| PROBLEM TO WORK ON |
Write out the material again word for word, dropping any images it holds.

..............................

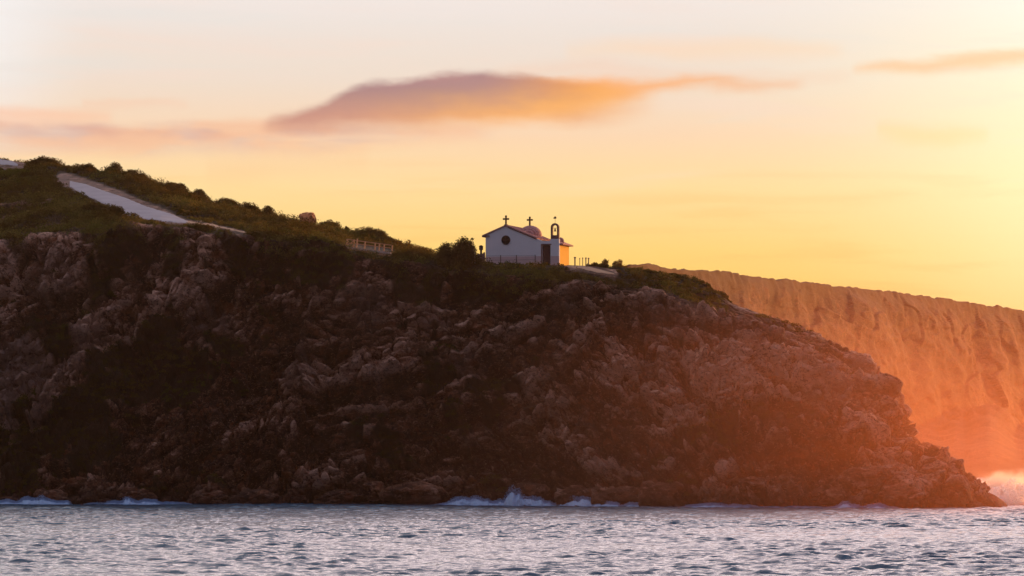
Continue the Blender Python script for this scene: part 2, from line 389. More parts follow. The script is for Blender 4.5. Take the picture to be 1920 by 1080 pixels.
gul = 1-np.abs(fbm(base/np.array([7., 9., 16.]), 3, 41))*2
crestfade = (1-sm(VV.ravel(), 3.6, 5)*.65)
pz_, cz_ = plates(Pq/np.array([24, 12, 7.5])+2, 90, 1.4)
pa, ca = plates(Pq/np.array([8.5, 5.2, 3.0]), 100)
pb, cb = plates(Pq/np.array([3.4, 2.1, 1.15])+5, 200)
pc, cd = plates(Pq/np.array([1.35, .8, .45])+9, 300)
strat = fbm(Pq/np.array([9, 6, .75]), 3, 141, .6)
tone = .9*strat + .5*(pz_/.5) - .7*sm(cz_, .07, 0) + .4*(pa/.5) + .35*(pb/.5) + .35*(pc/.5) - .6*sm(ca, .10, 0) - .5*sm(cb, .12, 0) - .4*sm(cd, .14, 0) + 1.1*fbm(Pq/np.array([6, 4, 2.2]), 5, 111, .62) + .6*fbm(base/np.array([16, 16, 12.]), 3, 113) + .22 - .20*sm(PYg.ravel()+130*fbm(base/9, 3, 119), 690, 820)
disp = (2.6*pz_*crestfade - .8*sm(cz_, .10, 0)*crestfade + 2.2*big*crestfade + 1.6*(gul-.3)*crestfade + 1.9*pa - .7*sm(ca, .18, 0) + fine*(1.8*pb - .65*sm(cb, .14, 0))
        + fine*(.85*pc - .32*sm(cd, .14, 0)) + .5*fbm(Pq/np.array([3, 1.5, .8]), 4, 115, .6) + .75*strat + .25*fbm(base/.9, 3, 61))
topn = .5*fbm(base/6, 4, 71)
D = (disp*amp.ravel() + topn*(1-face.ravel())*(1-flat.ravel())*sm(VV.ravel(), 2.6, 3.2))
pos = base + N.reshape(-1, 3)*D[:, None]
# flattened chapel ground
pz = pad.ravel(); pos[:, 2] = pos[:, 2]*(1-pz) + pz*np.minimum(pos[:, 2], 28.25-(pos[:, 0]>6.0)*.05*(pos[:, 0]-6))
pxv, pyv = PXg.ravel(), PYg.ravel()
nv1 = fbm(base/8, 4, 81); nv2 = fbm(base/2.2, 3, 91)
lft = sm(pxv, 330, 180)
veg = sm(VV.ravel()+(.25+.5*lft)*(nv1+.5*nv2)+.22*lft, 3.0, 3.2)*sm(pxv, 1400, 1330)
veg = np.maximum(veg, sm(nv1+.35*nv2 + .0014*(560-pyv)*(pyv < 560), .24, .34)*.95*sm(pxv, 1700, 1300)*(VV.ravel() > 1.1))
rav = seg_dist(pxv, pyv, [(30, 850), (150, 770), (250, 710), (430, 650)]) - 18*nv2
rav = rav - 8*nv1; veg = np.maximum(veg, sm(rav, 34, 22)*(VV.ravel() < 2.9)*sm(nv2+.5*nv1, -.42, -.22))
rav2 = seg_dist(pxv, pyv, [(110, 640), (190, 540), (215, 470)]) - 14*nv2
veg = np.maximum(veg, sm(rav2, 34, 20))
for sp_, w_ in (([(10, 430), (50, 500)], 20), ([(160, 420), (215, 480)], 24), ([(240, 425), (262, 470)], 20), ([(310, 430), (335, 485), (320, 520)], 18), ([(420, 440), (470, 490)], 20), ([(520, 450), (505, 500)], 16),
                ([(570, 465), (610, 515)], 18), ([(655, 485), (640, 545)], 18), ([(740, 490), (760, 540)], 22), ([(820, 505), (800, 560)], 24), ([(60, 610), (110, 560)], 16), ([(90, 300), (60, 380), (150, 400)], 40)):
    veg = np.maximum(veg, sm(seg_dist(pxv, pyv, sp_) - 16*nv2, w_+2, w_-8)*.9)
rav3 = seg_dist(pxv, pyv, [(870, 520), (960, 540), (1080, 500)]) - 16*nv2
veg = np.maximum(veg, sm(rav3, 34, 18))
veg *= 1-np.maximum.reduce([mroad.ravel()*sm(droad.ravel(), 19, 14), mpath.ravel()])
bare = seg_dist(pxv, pyv, [(1090, 540), (1240, 560), (1330, 590), (1500, 640)]) - 8*nv2
veg *= 1-sm(bare, 16, 6)*.9
veg *= 1-sm(nv1+.4*nv2, .12, .3)*sm(pyv, 360, 400)*sm(pxv, 270, 200)*(VV.ravel() > 2.6)*.95
veg *= 1-sm(seg_dist(pxv, pyv, [(60, 520), (130, 560)])-14*nv2, 60, 30)*.8
pale = np.maximum(sm(pxv+ (pyv-650)*.75, 230, 150)*sm(pyv, 590, 640)*sm(pyv, 900, 820),
                  np.maximum.reduce([sm(np.hypot(pxv-x, (pyv-y)*a), r+8*1, r*.4) for x, y, a, r in
                   [(690, 585, .8, 40), (1066, 552, .9, 34), (460, 470, 1.6, 40), (580, 470, 1.2, 45), (100, 520, 1, 60), (390, 600, 1, 50),
                    (870, 690, 1, 50), (1300, 585, 2.2, 110), (1250, 690, 1, 60), (1420, 640, 1.6, 90), (1560, 730, 1.2, 80), (1610, 700, 1, 40), (820, 600, 1, 40), (560, 690, 1, 45)]]))
pale = np.clip(pale*(.42+.6*fbm(base/1.6, 3, 95)), 0, 1)*(1-veg)
pale = np.maximum(pale, sm(pxv+(pyv-650)*.75+22*nv2, 215, 150)*sm(pyv, 590, 650)*sm(pyv, 890, 830)*(1-veg)*(.8+.3*nv2))
pale = np.maximum(pale, .7*mroad.ravel()*sm(droad.ravel(), 22, 15)*(nv2 > -.2)); pale = np.maximum(pale, .55*pad.ravel()*(pxv > 1040))
wet = sm(pos[:, 2]+.7*nv2, 2.6, .8)
head = mesh_np("headland", pos, grid_faces(NU, NV), M_ROCK, False, attrs={'veg': veg, 'pale': pale, 'wet': wet, 'tone': tone})
tag(head, kind='structure')
POS = pos.reshape(NV, NU, 3)
FPY = HZ-(POS[:, :, 2]-CAMZ)/POS[:, :, 1]*FPX
NRM = N
def ground(px, py=None, vmin=2.9, vmax=5.0):
    """surface point on the bearing px whose height line is py (None = crest)"""
    c = int(np.clip(round((px-px_c[0])/(px_c[1]-px_c[0])), 0, NU-1))
    rows = np.where((Vr >= vmin) & (Vr <= vmax))[0]
    r = rows[-1] if py is None else rows[np.argmin(np.abs(FPY[rows, c]-py))]
    return Vector(POS[r, c])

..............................

| SOLUTION TO THE EXERCISE |
Continue the Blender Python script for this scene: part 2, from line 389. More parts follow. The script is for Blender 4.5. Take the picture to be 1920 by 1080 pixels.
gul = 1-np.abs(fbm(base/np.array([7., 9., 16.]), 3, 41))*2
crestfade = (1-sm(VV.ravel(), 3.6, 5)*.65)
pz_, cz_ = plates(Pq/np.array([24, 12, 7.5])+2, 90, 1.4)
pa, ca = plates(Pq/np.array([8.5, 5.2, 3.0]), 100)
pb, cb = plates(Pq/np.array([3.4, 2.1, 1.15])+5, 200)
pc, cd = plates(Pq/np.array([1.35, .8, .45])+9, 300)
strat = fbm(Pq/np.array([9, 6, .75]), 3, 141, .6)
tone = .9*strat + .5*(pz_/.5) - .7*sm(cz_, .07, 0) + .4*(pa/.5) + .35*(pb/.5) + .35*(pc/.5) - .6*sm(ca, .10, 0) - .5*sm(cb, .12, 0) - .4*sm(cd, .14, 0) + 1.1*fbm(Pq/np.array([6, 4, 2.2]), 5, 111, .62) + .6*fbm(base/np.array([16, 16, 12.]), 3, 113) + .22 - .20*sm(PYg.ravel()+130*fbm(base/9, 3, 119), 690, 820)
disp = (2.6*pz_*crestfade - .8*sm(cz_, .10, 0)*crestfade + 2.2*big*crestfade + 1.6*(gul-.3)*crestfade + 1.9*pa - .7*sm(ca, .18, 0) + fine*(1.8*pb - .65*sm(cb, .14, 0))
        + fine*(.85*pc - .32*sm(cd, .14, 0)) + .5*fbm(Pq/np.array([3, 1.5, .8]), 4, 115, .6) + .75*strat + .25*fbm(base/.9, 3, 61))
topn = .5*fbm(base/6, 4, 71)
D = (disp*amp.ravel() + topn*(1-face.ravel())*(1-flat.ravel())*sm(VV.ravel(), 2.6, 3.2))
pos = base + N.reshape(-1, 3)*D[:, None]
# flattened chapel ground
pz = pad.ravel(); pos[:, 2] = pos[:, 2]*(1-pz) + pz*np.minimum(pos[:, 2], 28.25-(pos[:, 0]>6.0)*.05*(pos[:, 0]-6))
pxv, pyv = PXg.ravel(), PYg.ravel()
nv1 = fbm(base/8, 4, 81); nv2 = fbm(base/2.2, 3, 91)
lft = sm(pxv, 330, 180)
veg = sm(VV.ravel()+(.25+.5*lft)*(nv1+.5*nv2)+.22*lft, 3.0, 3.2)*sm(pxv, 1400, 1330)
veg = np.maximum(veg, sm(nv1+.35*nv2 + .0014*(560-pyv)*(pyv < 560), .24, .34)*.95*sm(pxv, 1700, 1300)*(VV.ravel() > 1.1))
rav = seg_dist(pxv, pyv, [(30, 850), (150, 770), (250, 710), (430, 650)]) - 18*nv2
rav = rav - 8*nv1; veg = np.maximum(veg, sm(rav, 34, 22)*(VV.ravel() < 2.9)*sm(nv2+.5*nv1, -.42, -.22))
rav2 = seg_dist(pxv, pyv, [(110, 640), (190, 540), (215, 470)]) - 14*nv2
veg = np.maximum(veg, sm(rav2, 34, 20))
for sp_, w_ in (([(10, 430), (50, 500)], 20), ([(160, 420), (215, 480)], 24), ([(240, 425), (262, 470)], 20), ([(310, 430), (335, 485), (320, 520)], 18), ([(420, 440), (470, 490)], 20), ([(520, 450), (505, 500)], 16),
                ([(570, 465), (610, 515)], 18), ([(655, 485), (640, 545)], 18), ([(740, 490), (760, 540)], 22), ([(820, 505), (800, 560)], 24), ([(60, 610), (110, 560)], 16), ([(90, 300), (60, 380), (150, 400)], 40)):
    veg = np.maximum(veg, sm(seg_dist(pxv, pyv, sp_) - 16*nv2, w_+2, w_-8)*.9)
rav3 = seg_dist(pxv, pyv, [(870, 520), (960, 540), (1080, 500)]) - 16*nv2
veg = np.maximum(veg, sm(rav3, 34, 18))
veg *= 1-np.maximum.reduce([mroad.ravel()*sm(droad.ravel(), 19, 14), mpath.ravel()])
bare = seg_dist(pxv, pyv, [(1090, 540), (1240, 560), (1330, 590), (1500, 640)]) - 8*nv2
veg *= 1-sm(bare, 16, 6)*.9
veg *= 1-sm(nv1+.4*nv2, .12, .3)*sm(pyv, 360, 400)*sm(pxv, 270, 200)*(VV.ravel() > 2.6)*.95
veg *= 1-sm(seg_dist(pxv, pyv, [(60, 520), (130, 560)])-14*nv2, 60, 30)*.8
pale = np.maximum(sm(pxv+ (pyv-650)*.75, 230, 150)*sm(pyv, 590, 640)*sm(pyv, 900, 820),
                  np.maximum.reduce([sm(np.hypot(pxv-x, (pyv-y)*a), r+8*1, r*.4) for x, y, a, r in
                   [(690, 585, .8, 40), (1066, 552, .9, 34), (460, 470, 1.6, 40), (580, 470, 1.2, 45), (100, 520, 1, 60), (390, 600, 1, 50),
                    (870, 690, 1, 50), (1300, 585, 2.2, 110), (1250, 690, 1, 60), (1420, 640, 1.6, 90), (1560, 730, 1.2, 80), (1610, 700, 1, 40), (820, 600, 1, 40), (560, 690, 1, 45)]]))
pale = np.clip(pale*(.42+.6*fbm(base/1.6, 3, 95)), 0, 1)*(1-veg)
pale = np.maximum(pale, sm(pxv+(pyv-650)*.75+22*nv2, 215, 150)*sm(pyv, 590, 650)*sm(pyv, 890, 830)*(1-veg)*(.8+.3*nv2))
pale = np.maximum(pale, .7*mroad.ravel()*sm(droad.ravel(), 22, 15)*(nv2 > -.2)); pale = np.maximum(pale, .55*pad.ravel()*(pxv > 1040))
wet = sm(pos[:, 2]+.7*nv2, 2.6, .8)
head = mesh_np("headland", pos, grid_faces(NU, NV), M_ROCK, False, attrs={'veg': veg, 'pale': pale, 'wet': wet, 'tone': tone})
tag(head, kind='structure')
POS = pos.reshape(NV, NU, 3)
FPY = HZ-(POS[:, :, 2]-CAMZ)/POS[:, :, 1]*FPX
NRM = N
def ground(px, py=None, vmin=2.9, vmax=5.0):
    """surface point on the bearing px whose height line is py (None = crest)"""
    c = int(np.clip(round((px-px_c[0])/(px_c[1]-px_c[0])), 0, NU-1))
    rows = np.where((Vr >= vmin) & (Vr <= vmax))[0]
    r = rows[-1] if py is None else rows[np.argmin(np.abs(FPY[rows, c]-py))]
    return Vector(POS[r, c])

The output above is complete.